Trustee Hussein Berry filed the lawsuit on June 26 after the new trustee, Celia Nasser, was sworn in by 19th District Court Chief Judge Sam Salamey during a board meeting on that day.
Berry sued the school board, its president and the district, on the grounds that Nasser was appointed on false premises and that board should not have proceeded with the candidate selection process when he’d decided to abstain from it.
Judge Daniel Hathaway of the Third Circuit Court dismissed the case in its entirety on March 5, ruling that Berry did in fact recuse himself from voting for a new trustee, but that the abstention counted as a vote with the majority, per the board’s bylaws and state law.
The lawsuit came after continuous complaints and allegations brought by Berry during board meetings and on social media that the process was “tainted.”
The initial allegations ranged from possible violations of the Open Meetings Act, to procedures and rules not being followed by then-Board President Mary Lane, to arguing whether Berry’s nonparticipation in the process constituted an “abstention” within the meaning of Michigan law and school board bylaws.
According to court records, Judge Hathaway denied Berry’s motion for injunctive relief the same day the suit was filed. The motion asked the court to immediately unseat Nasser and to count Berry’s “vote” as a vote against her.
As part of the injunctive relief, Berry had asked the court to order the Dearborn Public Schools and Henry Ford College to pay him attorney fees and monetary damages in excess of $25,000 on each of four counts centering around his allegation that the board denied him the opportunity to vote.
During their June 12 meeting, the trustees voted on the candidates they thought best fit for the job. Berry was asked in an open and recorded meeting, first by Dr. Michael Wilmot, president of the Michigan Leadership Institute and facilitator of the meeting, and second by Lane if he was going to abstain from the process. In both instances, Berry answered that he was.
At the June 26 board meeting, Judge Salamey administered the oath of office to Nasser, who’d initially been sworn in at the June 19 meeting at Henry Ford College. Lane told The AANews that the second swearing in was a formality.

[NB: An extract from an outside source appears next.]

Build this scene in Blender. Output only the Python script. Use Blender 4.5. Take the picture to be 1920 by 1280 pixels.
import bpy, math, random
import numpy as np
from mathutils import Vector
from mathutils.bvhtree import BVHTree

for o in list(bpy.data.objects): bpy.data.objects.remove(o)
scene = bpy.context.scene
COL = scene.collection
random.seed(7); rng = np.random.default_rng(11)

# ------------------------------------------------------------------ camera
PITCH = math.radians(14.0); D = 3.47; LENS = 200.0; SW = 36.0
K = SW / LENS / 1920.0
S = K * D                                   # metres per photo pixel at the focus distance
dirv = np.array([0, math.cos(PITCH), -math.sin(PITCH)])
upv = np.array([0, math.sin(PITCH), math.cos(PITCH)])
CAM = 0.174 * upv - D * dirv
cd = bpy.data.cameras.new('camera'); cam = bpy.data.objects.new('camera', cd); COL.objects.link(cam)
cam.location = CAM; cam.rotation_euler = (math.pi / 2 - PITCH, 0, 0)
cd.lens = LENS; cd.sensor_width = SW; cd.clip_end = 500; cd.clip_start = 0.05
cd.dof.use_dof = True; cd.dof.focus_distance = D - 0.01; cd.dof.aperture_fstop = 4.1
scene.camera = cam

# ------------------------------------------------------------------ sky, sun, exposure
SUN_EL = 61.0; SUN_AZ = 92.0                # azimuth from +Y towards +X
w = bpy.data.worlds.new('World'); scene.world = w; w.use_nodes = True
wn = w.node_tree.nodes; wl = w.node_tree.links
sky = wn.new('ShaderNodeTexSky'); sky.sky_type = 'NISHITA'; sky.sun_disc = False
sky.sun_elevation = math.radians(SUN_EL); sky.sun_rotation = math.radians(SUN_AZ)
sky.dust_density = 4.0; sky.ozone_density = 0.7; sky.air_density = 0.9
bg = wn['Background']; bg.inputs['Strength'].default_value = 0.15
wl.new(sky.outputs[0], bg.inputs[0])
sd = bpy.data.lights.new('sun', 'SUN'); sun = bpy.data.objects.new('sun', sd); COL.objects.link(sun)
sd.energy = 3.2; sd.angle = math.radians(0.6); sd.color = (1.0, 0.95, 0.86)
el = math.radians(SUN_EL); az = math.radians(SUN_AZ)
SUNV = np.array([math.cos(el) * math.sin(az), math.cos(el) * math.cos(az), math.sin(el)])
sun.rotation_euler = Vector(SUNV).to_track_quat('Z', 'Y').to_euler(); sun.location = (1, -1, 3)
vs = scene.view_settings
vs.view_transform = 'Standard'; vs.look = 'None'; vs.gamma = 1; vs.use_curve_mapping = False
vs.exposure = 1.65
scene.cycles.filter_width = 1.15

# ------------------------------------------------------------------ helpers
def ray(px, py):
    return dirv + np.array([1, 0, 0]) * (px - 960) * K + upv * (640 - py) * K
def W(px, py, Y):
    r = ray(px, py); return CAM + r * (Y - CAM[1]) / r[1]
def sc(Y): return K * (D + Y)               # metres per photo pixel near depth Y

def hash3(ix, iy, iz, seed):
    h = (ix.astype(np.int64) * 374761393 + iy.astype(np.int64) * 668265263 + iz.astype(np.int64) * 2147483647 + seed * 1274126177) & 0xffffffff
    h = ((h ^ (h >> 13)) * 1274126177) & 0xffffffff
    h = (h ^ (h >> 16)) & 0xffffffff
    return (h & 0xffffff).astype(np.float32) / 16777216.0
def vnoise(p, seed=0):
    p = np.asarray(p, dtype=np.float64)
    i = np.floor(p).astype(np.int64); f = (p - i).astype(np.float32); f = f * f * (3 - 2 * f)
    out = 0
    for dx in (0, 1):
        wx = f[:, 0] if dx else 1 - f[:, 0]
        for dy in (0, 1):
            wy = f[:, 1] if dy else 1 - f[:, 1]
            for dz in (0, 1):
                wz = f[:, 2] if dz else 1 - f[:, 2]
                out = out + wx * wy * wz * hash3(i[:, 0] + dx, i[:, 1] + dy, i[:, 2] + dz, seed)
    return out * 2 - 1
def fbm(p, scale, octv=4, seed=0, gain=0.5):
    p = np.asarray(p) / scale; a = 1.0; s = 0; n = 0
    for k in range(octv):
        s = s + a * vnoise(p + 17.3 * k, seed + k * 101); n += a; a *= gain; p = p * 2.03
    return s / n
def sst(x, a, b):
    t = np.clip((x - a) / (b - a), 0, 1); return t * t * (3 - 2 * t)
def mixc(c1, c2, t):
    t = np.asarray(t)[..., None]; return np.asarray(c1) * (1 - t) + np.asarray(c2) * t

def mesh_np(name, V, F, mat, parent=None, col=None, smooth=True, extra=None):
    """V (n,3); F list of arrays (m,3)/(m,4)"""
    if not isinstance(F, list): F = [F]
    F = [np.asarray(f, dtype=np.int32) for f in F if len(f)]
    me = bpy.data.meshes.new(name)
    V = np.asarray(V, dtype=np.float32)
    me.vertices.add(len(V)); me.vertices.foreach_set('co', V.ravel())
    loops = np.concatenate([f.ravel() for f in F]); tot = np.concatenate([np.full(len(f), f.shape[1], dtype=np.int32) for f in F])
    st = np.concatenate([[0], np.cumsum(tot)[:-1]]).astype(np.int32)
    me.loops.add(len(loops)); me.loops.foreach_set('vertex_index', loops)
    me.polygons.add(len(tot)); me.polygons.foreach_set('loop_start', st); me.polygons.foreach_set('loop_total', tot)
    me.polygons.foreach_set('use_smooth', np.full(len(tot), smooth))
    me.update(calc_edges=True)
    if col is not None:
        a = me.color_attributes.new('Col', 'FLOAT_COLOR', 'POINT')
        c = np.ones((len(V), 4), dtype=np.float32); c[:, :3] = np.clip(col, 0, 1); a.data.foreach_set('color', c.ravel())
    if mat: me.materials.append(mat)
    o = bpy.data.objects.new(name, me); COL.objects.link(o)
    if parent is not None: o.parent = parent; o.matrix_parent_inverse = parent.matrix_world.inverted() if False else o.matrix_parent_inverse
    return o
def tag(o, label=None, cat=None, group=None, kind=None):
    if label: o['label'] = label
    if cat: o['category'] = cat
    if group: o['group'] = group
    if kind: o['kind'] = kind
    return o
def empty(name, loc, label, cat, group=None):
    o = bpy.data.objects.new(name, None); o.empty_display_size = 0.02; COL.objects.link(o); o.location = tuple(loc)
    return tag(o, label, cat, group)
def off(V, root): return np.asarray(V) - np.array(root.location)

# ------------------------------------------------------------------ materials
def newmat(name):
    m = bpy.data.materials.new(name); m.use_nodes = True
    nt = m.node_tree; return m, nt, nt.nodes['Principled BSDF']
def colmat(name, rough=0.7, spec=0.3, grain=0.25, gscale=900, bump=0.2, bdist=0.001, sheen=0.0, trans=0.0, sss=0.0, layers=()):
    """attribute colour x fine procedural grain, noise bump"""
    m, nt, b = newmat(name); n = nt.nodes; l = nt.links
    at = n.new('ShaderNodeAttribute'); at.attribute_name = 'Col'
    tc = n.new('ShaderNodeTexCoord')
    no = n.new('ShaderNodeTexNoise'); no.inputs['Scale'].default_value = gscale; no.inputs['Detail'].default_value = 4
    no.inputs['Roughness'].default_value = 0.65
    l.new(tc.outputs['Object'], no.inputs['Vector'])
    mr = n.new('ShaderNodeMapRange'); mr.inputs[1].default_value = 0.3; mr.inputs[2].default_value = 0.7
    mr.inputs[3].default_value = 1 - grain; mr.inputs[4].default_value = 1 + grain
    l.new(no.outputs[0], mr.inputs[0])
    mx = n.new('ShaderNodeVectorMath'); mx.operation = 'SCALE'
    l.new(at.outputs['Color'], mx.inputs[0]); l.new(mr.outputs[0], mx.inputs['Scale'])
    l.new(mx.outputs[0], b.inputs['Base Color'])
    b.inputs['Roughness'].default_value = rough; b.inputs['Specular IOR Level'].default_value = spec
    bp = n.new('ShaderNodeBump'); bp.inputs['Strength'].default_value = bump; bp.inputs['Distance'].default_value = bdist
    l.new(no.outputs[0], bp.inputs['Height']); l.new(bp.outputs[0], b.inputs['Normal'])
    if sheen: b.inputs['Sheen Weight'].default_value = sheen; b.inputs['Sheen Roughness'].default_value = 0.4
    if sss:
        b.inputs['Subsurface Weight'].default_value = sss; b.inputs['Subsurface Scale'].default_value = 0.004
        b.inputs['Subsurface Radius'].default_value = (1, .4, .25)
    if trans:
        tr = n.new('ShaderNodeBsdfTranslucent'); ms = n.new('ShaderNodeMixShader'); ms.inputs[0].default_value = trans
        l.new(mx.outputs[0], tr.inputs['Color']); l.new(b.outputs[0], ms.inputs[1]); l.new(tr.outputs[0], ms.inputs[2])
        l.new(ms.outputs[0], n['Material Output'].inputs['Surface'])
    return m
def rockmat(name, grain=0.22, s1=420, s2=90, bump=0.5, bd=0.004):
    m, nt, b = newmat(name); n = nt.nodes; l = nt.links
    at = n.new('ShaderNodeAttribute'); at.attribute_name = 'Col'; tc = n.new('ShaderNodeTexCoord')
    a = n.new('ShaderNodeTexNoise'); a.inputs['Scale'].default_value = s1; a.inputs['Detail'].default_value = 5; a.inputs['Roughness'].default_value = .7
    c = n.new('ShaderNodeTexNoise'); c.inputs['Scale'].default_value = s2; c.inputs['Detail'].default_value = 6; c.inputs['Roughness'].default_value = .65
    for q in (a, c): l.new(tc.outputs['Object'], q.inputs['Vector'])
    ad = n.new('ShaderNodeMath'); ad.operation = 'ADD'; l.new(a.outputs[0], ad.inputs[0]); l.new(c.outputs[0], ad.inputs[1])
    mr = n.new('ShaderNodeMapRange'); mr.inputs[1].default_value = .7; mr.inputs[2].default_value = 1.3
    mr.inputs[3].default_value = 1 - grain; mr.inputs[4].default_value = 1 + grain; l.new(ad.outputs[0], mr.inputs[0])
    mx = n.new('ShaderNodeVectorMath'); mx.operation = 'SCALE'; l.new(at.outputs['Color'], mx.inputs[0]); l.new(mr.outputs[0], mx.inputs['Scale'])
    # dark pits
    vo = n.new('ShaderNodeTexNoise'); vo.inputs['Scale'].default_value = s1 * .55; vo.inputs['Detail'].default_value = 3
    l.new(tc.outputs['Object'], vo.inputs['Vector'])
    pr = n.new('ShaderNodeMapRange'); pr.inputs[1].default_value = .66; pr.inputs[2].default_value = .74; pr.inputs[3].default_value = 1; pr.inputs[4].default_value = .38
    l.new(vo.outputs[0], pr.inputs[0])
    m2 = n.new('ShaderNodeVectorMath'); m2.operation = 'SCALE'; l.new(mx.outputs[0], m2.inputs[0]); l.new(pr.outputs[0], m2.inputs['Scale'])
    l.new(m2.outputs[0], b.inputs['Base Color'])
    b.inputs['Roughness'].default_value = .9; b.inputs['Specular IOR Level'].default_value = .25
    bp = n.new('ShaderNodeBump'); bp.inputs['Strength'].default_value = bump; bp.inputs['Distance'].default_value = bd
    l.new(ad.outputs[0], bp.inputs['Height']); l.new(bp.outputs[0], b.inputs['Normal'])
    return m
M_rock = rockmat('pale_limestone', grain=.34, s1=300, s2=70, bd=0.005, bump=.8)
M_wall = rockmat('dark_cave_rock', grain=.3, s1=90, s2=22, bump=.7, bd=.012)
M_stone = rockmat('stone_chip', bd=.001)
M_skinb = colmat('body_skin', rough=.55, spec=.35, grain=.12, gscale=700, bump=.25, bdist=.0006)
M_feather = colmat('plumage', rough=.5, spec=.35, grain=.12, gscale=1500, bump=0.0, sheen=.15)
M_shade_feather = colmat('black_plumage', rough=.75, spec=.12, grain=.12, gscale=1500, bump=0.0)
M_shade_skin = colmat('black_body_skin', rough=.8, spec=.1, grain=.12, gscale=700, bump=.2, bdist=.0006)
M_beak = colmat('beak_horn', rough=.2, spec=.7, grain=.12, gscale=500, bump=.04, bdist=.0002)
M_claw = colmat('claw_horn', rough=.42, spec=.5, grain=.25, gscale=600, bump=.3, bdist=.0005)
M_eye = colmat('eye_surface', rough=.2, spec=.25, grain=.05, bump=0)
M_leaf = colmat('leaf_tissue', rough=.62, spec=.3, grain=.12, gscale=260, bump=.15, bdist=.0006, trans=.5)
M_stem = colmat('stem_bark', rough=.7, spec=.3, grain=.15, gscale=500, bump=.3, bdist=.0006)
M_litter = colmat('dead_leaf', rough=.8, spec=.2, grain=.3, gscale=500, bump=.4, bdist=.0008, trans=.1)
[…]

Berry said at the time that his abstention had nothing to do with Nasser or any of the candidates, just the process.
Berry then pulled out a stack of binders that he said included many of the school’s bylaws and policies.
“For us to memorize everything in here is literally impossible,” he said.
He also reiterated that he did not actually say that he abstained from voting, but merely that he would abstain from the process.
The board’s bylaws regarding voting and abstention, under the heading “0167.1 Voting”, read as follows:
“All regular and those special meetings of the Board at which the Board is authorized to perform business shall be conducted in public. No act shall be valid unless approved at a meeting of the Board by a majority vote of the members elected to and serving on the Board and a proper record made of the vote. Meetings of the Board shall be public and no person shall be excluded therefrom. (M.C.L. 380.1201) Unless specifically authorized by Michigan conflict of interest laws, any board member’s decision to abstain shall be recorded and be deemed to acquiesce in the action taken by the majority. Failure to vote, absent a statutory exception, constitutes a breach of the board member’s duty as a public official.”